- _Recorded information_
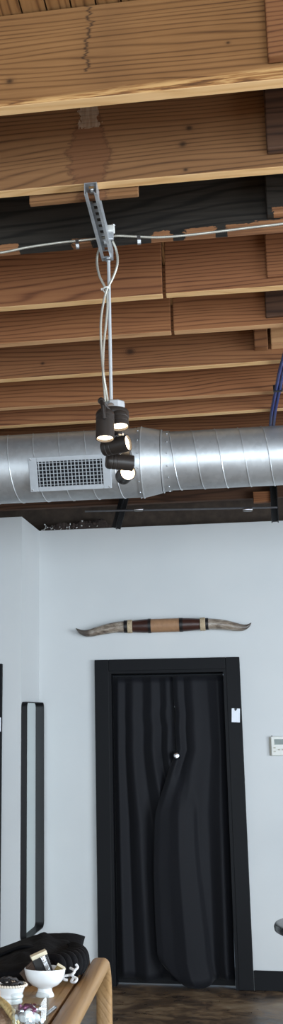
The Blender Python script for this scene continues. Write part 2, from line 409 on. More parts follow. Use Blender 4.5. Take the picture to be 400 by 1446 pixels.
# second black door at the far left
d2 = bpy.data.objects.new('door_2', None); COL.objects.link(d2); d2.location = (-2.0, 7.21, 0); d2['kind'] = 'structure'
bm = BM(); box(bm, -1.644, -1.5545, 7.178, 7.2125, 0, 2.037); box(bm, -2.53, -2.44, 7.178, 7.2225, 0, 2.037); box(bm, -2.44, -1.644, 7.178, 7.2175, 1.945, 2.037)
loc(bm, d2); obj('casing', bm, 'blackpaint', d2, bevel=.003)
bm = BM(); box(bm, -2.44, -1.644, 7.195, 7.22, .005, 1.945); loc(bm, d2); obj('door_slab', bm, 'blackpaint', d2)
bm = BM(); lathe(bm, [(0, 0), (.028, 0), (.028, .006), (.012, .012), (.011, .045), (.026, .06), (.025, .075), (0, .086)], 24, axis_mat(Vector((-2.36, 7.195, .96)), (0, -1, 0)))
loc(bm, d2); obj('door_handle', bm, 'chrome', d2, smooth=True)
# ------------------------------------------------------------------ joists
def joist(label, Y, m, em, x0=-4.15, x1=4.15, t=.044, d=.303, tilt=0.0, zoff=0.0, lowmat=None):
    r = obj_joist = None
    bm = BM(); n = 40
    # the face is one board, its underside a second material, floor bounce painted into the pale ones
    xs = [x0 + (x1 - x0) * i / n for i in range(n + 1)]
    rows = []
    for x in xs:
        w = .0035 * mnoise.noise(Vector((x * 1.3, Y * 5, 0))); c = .004 * mnoise.noise(Vector((x * 1.7, Y * 9, 3)))
        rows.append([bm.verts.new(p) for p in ((x, -t + w, c), (x, w, c), (x, w, d), (x, -t + w, d))])
    for a, b in zip(rows[:-1], rows[1:]):
        for k in range(4):
            f = bm.faces.new([a[k], a[(k + 1) % 4], b[(k + 1) % 4], b[k]]); f.material_index = 1 if k == 0 else 0
    bm.faces.new(rows[0]); bm.faces.new(rows[-1])
    o = obj('ceiling_joist', bm, [m, em], None, (0, Y, ZJ + zoff), (0, 0, tilt), bevel=.003)
    return tag(o, label, 'joist', 'ceiling joists')
joist('weathered brown ceiling joist with a dark zigzag stain, nearest the camera', 2.73, 'joist_a', 'edge', tilt=.007)
joist('ceiling joist with a brown water stain, just in front of the black joist', 3.172, 'joist_b', 'edge', tilt=.014)
joist('black ceiling joist with chipped orange patches along its lower edge', 3.554, 'joist_c', 'joist_c')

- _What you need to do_
Reproduce all of the data exactly, omitting each picture it holds.

- _Reply_
The Blender Python script for this scene continues. Write part 2, from line 409 on. More parts follow. Use Blender 4.5. Take the picture to be 400 by 1446 pixels.
# second black door at the far left
d2 = bpy.data.objects.new('door_2', None); COL.objects.link(d2); d2.location = (-2.0, 7.21, 0); d2['kind'] = 'structure'
bm = BM(); box(bm, -1.644, -1.5545, 7.178, 7.2125, 0, 2.037); box(bm, -2.53, -2.44, 7.178, 7.2225, 0, 2.037); box(bm, -2.44, -1.644, 7.178, 7.2175, 1.945, 2.037)
loc(bm, d2); obj('casing', bm, 'blackpaint', d2, bevel=.003)
bm = BM(); box(bm, -2.44, -1.644, 7.195, 7.22, .005, 1.945); loc(bm, d2); obj('door_slab', bm, 'blackpaint', d2)
bm = BM(); lathe(bm, [(0, 0), (.028, 0), (.028, .006), (.012, .012), (.011, .045), (.026, .06), (.025, .075), (0, .086)], 24, axis_mat(Vector((-2.36, 7.195, .96)), (0, -1, 0)))
loc(bm, d2); obj('door_handle', bm, 'chrome', d2, smooth=True)
# ------------------------------------------------------------------ joists
def joist(label, Y, m, em, x0=-4.15, x1=4.15, t=.044, d=.303, tilt=0.0, zoff=0.0, lowmat=None):
    r = obj_joist = None
    bm = BM(); n = 40
    # the face is one board, its underside a second material, floor bounce painted into the pale ones
    xs = [x0 + (x1 - x0) * i / n for i in range(n + 1)]
    rows = []
    for x in xs:
        w = .0035 * mnoise.noise(Vector((x * 1.3, Y * 5, 0))); c = .004 * mnoise.noise(Vector((x * 1.7, Y * 9, 3)))
        rows.append([bm.verts.new(p) for p in ((x, -t + w, c), (x, w, c), (x, w, d), (x, -t + w, d))])
    for a, b in zip(rows[:-1], rows[1:]):
        for k in range(4):
            f = bm.faces.new([a[k], a[(k + 1) % 4], b[(k + 1) % 4], b[k]]); f.material_index = 1 if k == 0 else 0
    bm.faces.new(rows[0]); bm.faces.new(rows[-1])
    o = obj('ceiling_joist', bm, [m, em], None, (0, Y, ZJ + zoff), (0, 0, tilt), bevel=.003)
    return tag(o, label, 'joist', 'ceiling joists')
joist('weathered brown ceiling joist with a dark zigzag stain, nearest the camera', 2.73, 'joist_a', 'edge', tilt=.007)
joist('ceiling joist with a brown water stain, just in front of the black joist', 3.172, 'joist_b', 'edge', tilt=.014)
joist('black ceiling joist with chipped orange patches along its lower edge', 3.554, 'joist_c', 'joist_c')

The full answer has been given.